Przejażdżka z węglem w tle
Mroźna noc, a po niej piękne słońce, delikatny wiatr i relatywnie
ciepło. Mogłoby się wydawać, że to idealne warunki na trening. Niestety nie
tutaj, nie w Krakowie. Niska temperatura oznacza, że piece hulają, aż miło.
Brak wiatru oznacza, że wszystko co wylatuje z kominów, wisi nad miastem. No i
mamy cały ten syf, czyli smog. To wkurzające, że smog po raz kolejny jest myślą
przewodnią mojego wpisu, ale właśnie taka jest rzeczywistość, na której zmianę
przyjdzie poczekać do września 2019 roku. To termin, w którym mają zniknąć
ostatnie piece węglowe w moim mieście. Niestety ten ambitny plan jest
zagrożony, ponieważ pewien prezes pewnego ugrupowania, pełniący de facto rolę
premiera, zamierza oprzeć polską gospodarkę na… węglu. Nie energetyka jądrowa,
nie farmy wiatrowe, nie technologie przyszłości, ale technologiczne
średniowiecze. Normalnie strach się bać, bo nie wiadomo, co jeszcze może
powrócić z ciemnych otchłani wieków średnich? Chodzą słuchy, że parafialne stosy,
na których raz w miesiącu, a może nawet w każdą niedzielę, będziemy ku uciesze
gawiedzi palić jedną czarownicę, a jeśli czarownic zabraknie, to tych, którym
nie jest po drodze z miłościwie panującymi.

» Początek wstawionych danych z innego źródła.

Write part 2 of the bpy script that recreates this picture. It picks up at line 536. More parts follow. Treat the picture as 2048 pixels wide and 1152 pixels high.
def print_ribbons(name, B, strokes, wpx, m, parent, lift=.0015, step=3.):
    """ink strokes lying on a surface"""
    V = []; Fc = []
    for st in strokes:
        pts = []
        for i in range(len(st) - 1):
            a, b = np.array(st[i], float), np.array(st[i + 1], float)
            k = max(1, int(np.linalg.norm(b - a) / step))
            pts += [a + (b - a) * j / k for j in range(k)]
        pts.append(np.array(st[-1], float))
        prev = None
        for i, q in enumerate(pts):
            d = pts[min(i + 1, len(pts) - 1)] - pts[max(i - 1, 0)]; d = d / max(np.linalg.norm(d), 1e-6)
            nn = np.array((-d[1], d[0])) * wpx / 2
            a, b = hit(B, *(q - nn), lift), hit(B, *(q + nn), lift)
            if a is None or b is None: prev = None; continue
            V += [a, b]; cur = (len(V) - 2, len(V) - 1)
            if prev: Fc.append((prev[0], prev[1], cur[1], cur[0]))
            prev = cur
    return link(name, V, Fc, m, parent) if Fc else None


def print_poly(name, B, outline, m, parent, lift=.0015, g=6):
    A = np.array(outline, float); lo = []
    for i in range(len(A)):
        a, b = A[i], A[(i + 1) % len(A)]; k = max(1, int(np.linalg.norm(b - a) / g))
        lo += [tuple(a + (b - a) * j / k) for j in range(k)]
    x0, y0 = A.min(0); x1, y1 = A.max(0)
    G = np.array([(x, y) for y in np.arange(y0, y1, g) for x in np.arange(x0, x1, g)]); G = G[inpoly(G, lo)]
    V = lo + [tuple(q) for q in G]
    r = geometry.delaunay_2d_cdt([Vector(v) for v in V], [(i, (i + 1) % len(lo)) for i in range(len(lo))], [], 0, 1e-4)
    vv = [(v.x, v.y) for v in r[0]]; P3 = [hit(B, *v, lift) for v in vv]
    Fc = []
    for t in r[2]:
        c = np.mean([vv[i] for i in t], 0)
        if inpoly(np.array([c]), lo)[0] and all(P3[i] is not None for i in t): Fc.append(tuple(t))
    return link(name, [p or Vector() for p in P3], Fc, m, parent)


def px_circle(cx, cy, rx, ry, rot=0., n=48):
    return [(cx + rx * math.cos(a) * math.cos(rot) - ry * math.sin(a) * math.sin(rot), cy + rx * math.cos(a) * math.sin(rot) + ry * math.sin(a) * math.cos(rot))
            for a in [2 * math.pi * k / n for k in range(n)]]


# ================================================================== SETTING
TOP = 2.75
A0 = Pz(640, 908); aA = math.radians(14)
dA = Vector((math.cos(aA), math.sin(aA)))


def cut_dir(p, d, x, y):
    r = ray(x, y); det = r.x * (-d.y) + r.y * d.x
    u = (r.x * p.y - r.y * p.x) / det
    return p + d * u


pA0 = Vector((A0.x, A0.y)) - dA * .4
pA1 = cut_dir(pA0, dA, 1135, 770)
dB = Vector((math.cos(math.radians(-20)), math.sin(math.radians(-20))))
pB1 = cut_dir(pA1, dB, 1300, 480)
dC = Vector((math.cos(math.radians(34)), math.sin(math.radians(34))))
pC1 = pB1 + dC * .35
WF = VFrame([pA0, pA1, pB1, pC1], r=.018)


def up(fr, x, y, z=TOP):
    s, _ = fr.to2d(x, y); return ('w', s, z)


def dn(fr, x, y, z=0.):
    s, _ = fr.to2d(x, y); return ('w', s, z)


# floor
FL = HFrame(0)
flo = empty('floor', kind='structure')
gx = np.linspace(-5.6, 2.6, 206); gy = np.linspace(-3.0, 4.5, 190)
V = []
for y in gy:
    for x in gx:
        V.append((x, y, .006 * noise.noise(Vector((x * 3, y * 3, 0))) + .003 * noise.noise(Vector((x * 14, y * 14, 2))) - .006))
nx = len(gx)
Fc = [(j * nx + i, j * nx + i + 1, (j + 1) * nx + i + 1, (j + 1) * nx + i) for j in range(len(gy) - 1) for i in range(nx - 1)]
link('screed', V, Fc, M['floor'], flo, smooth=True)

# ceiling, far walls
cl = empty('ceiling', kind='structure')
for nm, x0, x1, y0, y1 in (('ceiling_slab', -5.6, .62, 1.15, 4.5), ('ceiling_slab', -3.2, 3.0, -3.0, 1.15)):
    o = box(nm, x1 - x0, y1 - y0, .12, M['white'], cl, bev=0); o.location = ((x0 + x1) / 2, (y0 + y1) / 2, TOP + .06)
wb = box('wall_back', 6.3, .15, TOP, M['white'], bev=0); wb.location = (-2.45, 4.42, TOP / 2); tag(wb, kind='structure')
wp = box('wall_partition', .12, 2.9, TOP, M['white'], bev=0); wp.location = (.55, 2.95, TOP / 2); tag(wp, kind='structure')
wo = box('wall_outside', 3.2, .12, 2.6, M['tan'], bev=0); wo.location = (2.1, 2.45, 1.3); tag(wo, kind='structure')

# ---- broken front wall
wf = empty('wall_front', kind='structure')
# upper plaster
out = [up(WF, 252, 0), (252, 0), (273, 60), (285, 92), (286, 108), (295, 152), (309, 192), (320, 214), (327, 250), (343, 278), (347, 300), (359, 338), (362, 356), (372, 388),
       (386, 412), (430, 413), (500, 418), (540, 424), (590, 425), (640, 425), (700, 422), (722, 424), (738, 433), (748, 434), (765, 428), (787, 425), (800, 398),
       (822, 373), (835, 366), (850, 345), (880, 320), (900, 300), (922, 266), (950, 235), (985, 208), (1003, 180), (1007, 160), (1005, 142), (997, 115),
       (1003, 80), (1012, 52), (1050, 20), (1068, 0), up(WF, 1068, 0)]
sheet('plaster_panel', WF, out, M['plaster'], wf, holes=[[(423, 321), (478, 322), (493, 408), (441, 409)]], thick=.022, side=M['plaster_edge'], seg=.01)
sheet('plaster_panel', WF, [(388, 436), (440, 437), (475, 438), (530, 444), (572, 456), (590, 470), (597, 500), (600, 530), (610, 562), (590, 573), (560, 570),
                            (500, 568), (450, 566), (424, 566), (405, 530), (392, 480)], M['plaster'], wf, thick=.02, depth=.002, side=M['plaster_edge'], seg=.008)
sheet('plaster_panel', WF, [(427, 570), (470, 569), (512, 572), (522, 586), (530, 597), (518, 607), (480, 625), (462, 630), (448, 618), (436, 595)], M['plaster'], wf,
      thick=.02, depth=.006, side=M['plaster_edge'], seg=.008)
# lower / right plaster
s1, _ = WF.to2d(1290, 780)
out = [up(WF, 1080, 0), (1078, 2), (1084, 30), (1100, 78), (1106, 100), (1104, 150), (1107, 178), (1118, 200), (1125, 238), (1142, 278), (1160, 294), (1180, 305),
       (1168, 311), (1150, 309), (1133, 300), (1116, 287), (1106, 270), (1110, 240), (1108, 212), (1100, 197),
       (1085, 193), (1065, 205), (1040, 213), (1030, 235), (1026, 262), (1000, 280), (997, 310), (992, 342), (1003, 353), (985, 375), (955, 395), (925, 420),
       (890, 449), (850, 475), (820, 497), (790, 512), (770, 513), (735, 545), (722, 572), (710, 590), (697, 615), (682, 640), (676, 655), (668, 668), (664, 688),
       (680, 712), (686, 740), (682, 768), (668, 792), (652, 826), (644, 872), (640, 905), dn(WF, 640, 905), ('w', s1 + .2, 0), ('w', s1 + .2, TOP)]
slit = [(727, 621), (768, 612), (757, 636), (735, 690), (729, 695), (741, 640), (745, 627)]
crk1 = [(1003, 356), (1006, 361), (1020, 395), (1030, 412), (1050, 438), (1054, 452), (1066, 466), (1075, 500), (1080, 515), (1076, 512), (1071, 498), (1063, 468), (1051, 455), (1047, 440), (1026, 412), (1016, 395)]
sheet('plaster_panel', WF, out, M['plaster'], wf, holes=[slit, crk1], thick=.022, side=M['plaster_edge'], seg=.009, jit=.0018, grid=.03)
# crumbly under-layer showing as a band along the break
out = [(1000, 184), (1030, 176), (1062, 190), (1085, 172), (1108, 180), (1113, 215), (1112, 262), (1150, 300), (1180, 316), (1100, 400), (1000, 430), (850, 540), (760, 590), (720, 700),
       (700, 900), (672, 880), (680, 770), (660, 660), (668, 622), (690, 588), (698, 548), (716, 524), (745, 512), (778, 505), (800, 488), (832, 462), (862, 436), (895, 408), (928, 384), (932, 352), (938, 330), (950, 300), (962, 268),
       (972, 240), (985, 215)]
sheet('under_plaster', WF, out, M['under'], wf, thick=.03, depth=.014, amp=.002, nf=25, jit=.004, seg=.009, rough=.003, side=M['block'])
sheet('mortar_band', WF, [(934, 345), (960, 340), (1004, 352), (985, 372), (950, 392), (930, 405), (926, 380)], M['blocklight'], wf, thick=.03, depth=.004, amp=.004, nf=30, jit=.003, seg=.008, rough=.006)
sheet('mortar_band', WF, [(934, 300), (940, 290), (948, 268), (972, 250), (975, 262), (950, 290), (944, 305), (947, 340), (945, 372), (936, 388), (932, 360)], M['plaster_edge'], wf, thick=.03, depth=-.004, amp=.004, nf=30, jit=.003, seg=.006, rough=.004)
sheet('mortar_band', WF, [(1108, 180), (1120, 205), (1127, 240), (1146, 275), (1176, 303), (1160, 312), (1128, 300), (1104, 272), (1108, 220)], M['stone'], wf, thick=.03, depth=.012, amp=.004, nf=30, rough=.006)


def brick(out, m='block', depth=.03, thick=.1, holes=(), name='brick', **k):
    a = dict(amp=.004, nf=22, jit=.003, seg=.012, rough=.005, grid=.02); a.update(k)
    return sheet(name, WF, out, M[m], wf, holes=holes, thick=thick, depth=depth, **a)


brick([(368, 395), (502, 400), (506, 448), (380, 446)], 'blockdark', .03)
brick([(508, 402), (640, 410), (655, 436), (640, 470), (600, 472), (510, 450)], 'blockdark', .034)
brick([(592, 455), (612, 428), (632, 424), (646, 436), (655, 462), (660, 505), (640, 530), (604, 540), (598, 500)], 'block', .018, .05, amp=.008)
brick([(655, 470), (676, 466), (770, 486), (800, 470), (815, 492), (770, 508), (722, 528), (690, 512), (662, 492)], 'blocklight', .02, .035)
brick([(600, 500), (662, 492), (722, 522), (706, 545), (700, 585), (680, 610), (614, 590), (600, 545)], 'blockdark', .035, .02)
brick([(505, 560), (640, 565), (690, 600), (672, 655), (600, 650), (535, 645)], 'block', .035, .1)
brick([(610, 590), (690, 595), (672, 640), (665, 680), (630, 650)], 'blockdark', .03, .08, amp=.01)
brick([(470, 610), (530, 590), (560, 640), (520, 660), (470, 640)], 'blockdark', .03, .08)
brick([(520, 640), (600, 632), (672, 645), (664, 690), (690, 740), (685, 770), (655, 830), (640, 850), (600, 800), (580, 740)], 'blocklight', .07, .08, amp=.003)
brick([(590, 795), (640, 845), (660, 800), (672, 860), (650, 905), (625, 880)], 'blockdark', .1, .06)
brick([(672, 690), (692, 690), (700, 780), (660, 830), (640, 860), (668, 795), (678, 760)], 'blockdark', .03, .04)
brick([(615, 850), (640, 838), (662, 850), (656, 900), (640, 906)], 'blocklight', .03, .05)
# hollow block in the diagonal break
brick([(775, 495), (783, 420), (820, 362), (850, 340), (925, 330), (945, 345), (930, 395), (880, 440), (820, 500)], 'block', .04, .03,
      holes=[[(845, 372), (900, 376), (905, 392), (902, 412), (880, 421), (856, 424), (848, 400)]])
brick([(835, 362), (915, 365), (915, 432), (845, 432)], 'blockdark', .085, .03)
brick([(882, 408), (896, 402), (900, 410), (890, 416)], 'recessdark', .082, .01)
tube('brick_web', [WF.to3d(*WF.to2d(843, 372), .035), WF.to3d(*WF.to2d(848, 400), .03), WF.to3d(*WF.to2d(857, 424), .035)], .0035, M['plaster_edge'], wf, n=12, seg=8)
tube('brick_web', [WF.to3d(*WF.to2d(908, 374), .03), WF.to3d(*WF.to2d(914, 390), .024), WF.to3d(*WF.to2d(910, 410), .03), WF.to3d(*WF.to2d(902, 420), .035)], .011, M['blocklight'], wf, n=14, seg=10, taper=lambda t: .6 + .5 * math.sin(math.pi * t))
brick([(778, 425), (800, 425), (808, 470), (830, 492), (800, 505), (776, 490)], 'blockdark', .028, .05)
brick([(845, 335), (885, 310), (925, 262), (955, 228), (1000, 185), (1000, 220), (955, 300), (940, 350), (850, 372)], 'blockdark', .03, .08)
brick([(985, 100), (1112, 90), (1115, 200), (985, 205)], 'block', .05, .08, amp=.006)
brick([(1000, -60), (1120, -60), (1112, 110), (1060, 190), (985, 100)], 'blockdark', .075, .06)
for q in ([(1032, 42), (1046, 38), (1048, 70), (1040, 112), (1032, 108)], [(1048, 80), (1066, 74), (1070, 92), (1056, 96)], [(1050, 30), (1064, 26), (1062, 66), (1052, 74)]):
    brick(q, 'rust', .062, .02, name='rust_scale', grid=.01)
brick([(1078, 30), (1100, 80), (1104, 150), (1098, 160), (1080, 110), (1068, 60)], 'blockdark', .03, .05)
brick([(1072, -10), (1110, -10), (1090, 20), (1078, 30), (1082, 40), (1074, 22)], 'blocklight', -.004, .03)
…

Prawdę mówiąc, ja też postawiłbym na węgiel, ale nie po to, aby go
bezproduktywnie palić, lecz żeby wykorzystać go na miarę XXI wieku. Karbonowe
ramy, kierownice, sztyce, obręcze i cały szereg innych elementów nie dziwią już
nikogo. Jednak ostatnio w serwisie Global Cycling Network obejrzałem materiał o
pierwszym rowerze, którego ramę wykonano z… grafenu. Jej waga to 750 gramów,
ale podobno nic nie stoi na przeszkodzie, aby zbudować ramę ważącą zaledwie 350
gramów. Postępu się nie zatrzyma i wcześniej lub później doczekamy się ultralekkich
rowerów. Szkoda tylko, że nie w Polsce. W Polsce będziemy budować… kopalnie.
No i proszę. Więcej napisałem o węglu niż o dzisiejszej
przejażdżce. Pomimo trucizny zawieszonej w powietrzu, cieszyłem się ze słońca i
starałem się uciec tam, gdzie teoretycznie było mniej niezdrowo, czyli gdzieś w
okolice Puszczy Niepołomickiej. Zaliczyłem więc trasę Kraków – Niepołomice –
Kraków, ale trudno uważać ją za „zdrową”. Rzut oka na mapę zanieczyszczeń nie
pozostawiał żadnych złudzeń. Kolejny raz kiełkuje we mnie myśl, aby kupić rower
stacjonarny. Może nie te wrażenia, może nie ten „fun”, ale przynajmniej zdrowo,
w zaciszu domowym i jak będzie trzeba, to z maską przeciwgazową na gębie.